Partant d’une vision large, celle de l’espace régional, et se poursuivant par l’étude du contexte (en fait le patrimoine immobilier et paysager), cette démarche donne la possibilité d’apprécier de manière sereine le projet de l’architecte. La plupart des réalisations qui soulèvent la critique ou le rejet n’ont pas subi ce triple examen.

Enfin, il faut rappeler l’importance du patrimoine culturel et paysager pour l’industrie du tourisme. Les dépliants publicitaires émis par le Commissariat général, les offices du tourisme des villes, les compagnies de voyages montrent quasi exclusivement dans leurs illustrations soit des paysages naturels, soit des paysages de villes anciennes, soit des vues de rues, de monuments et de places de villes historiques ou de quartiers d’architecture traditionnelle ; les illustrations montrant des témoins de l’architecture moderne ou contemporaine sont peu nombreuses. Paris reçoit chaque année 23 millions de visiteurs français et, surtout, étrangers. Pourquoi ces foules innombrables se rendent-elles dans cette ville ? Essentiellement parce qu’elle présente un ensemble de séductions qui tiennent à la valeur du paysage urbain, à la qualité de son patrimoine urbanistique, à la variété et à la richesse de ses musées, à son animation et parce que le patrimoine culturel immobilier a été sauvegardé (Le Monde, 12 août 2005). On pourrait en dire autant de Vienne, de Venise, d’Amsterdam, de Nancy, de Bruges, de Tournai ou de Mons. Ce constat appelle réflexion.

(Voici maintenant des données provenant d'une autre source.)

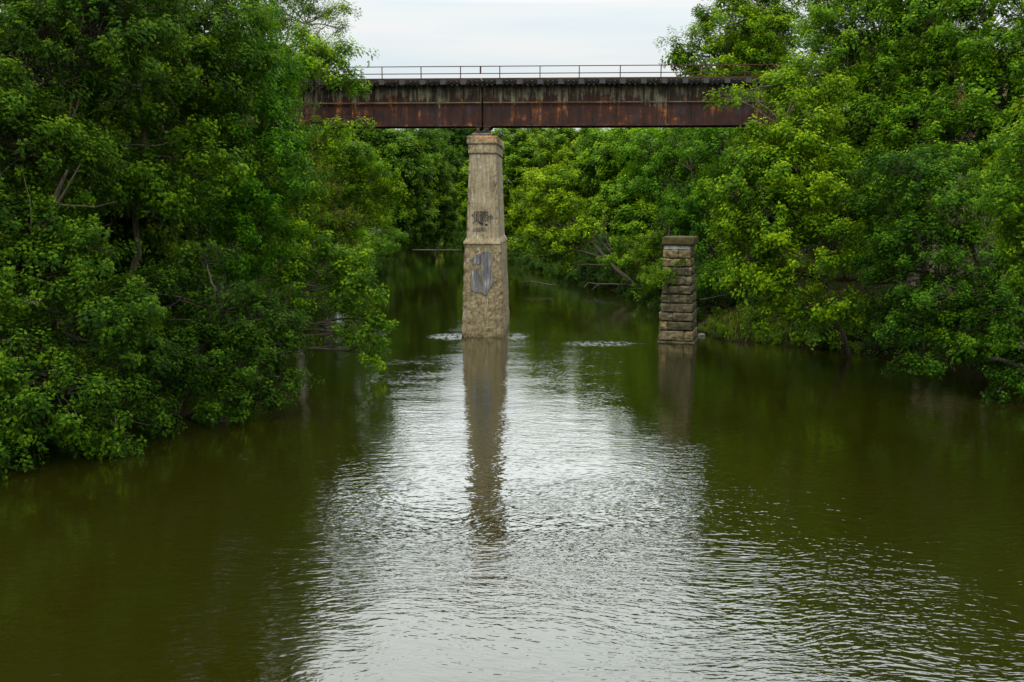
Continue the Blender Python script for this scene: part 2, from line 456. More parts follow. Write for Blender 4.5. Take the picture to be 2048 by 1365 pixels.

Les ministres ayant l’aménagement du territoire et le patrimoine dans leurs attributions seraient bien inspirés d’inviter les administrations constructrices (Communauté française, Régie des Bâtiments de l’Etat,…), ainsi que les auteurs de projet qu’elles choisissent, à respecter de manière beaucoup plus sérieuse le patrimoine culturel immobilier et paysager, « bien commun » de notre société.